The National Council of Churches  confirmed today  that the ecumenical council will shut down its historic office on New York’s Riverside Drive, transitioning to a single office in Washington, D.C. A decision to consolidate into a single office  has been expected  since a report last year by an NCC Governing Board Task Force on Revisioning and Restructuring.

The NCC, once numbering hundreds of staffers, occupied three floors at the Interchurch Center in New York. Completed in 1960, the imposing granite-clad structure was nicknamed the “God Box” and dubbed the “Protestant Vatican on the Hudson” when President Dwight D. Eisenhower laid the cornerstone in 1958. John D. Rockefeller funded the project, along with the neighboring gothic Riverside Church.
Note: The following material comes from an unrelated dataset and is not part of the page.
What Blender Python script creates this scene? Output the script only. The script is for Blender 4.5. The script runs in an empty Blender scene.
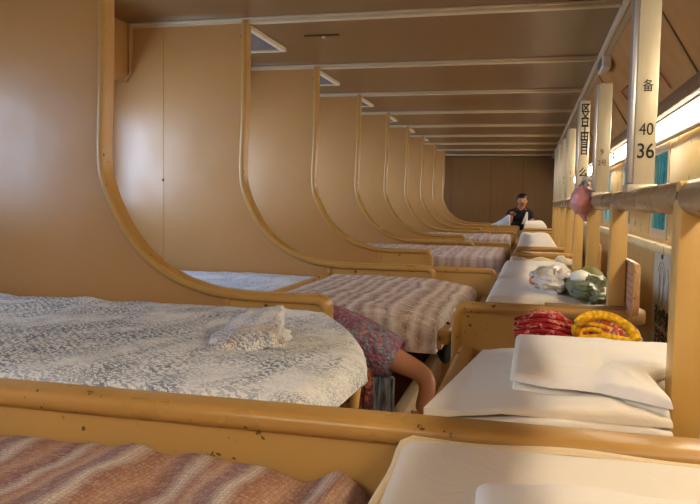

The head of the NCC cites the group’s desire to focus on political advocacy:
“The critical NCC policy work can be coordinated from any location but to be the prophetic ‘voice of the faithful’ on the ground in the places of power, it is best served by establishing our operations in Washington.”

Remarkable. What was once the nation’s most prominent ecumenical body (the God Box was built primarily for the use of the NCC) is now reduced to jostling among Capitol Hill’s throngs of lobbyists. So goes a liberal Christianity more sure of its liberalism than its Christianity.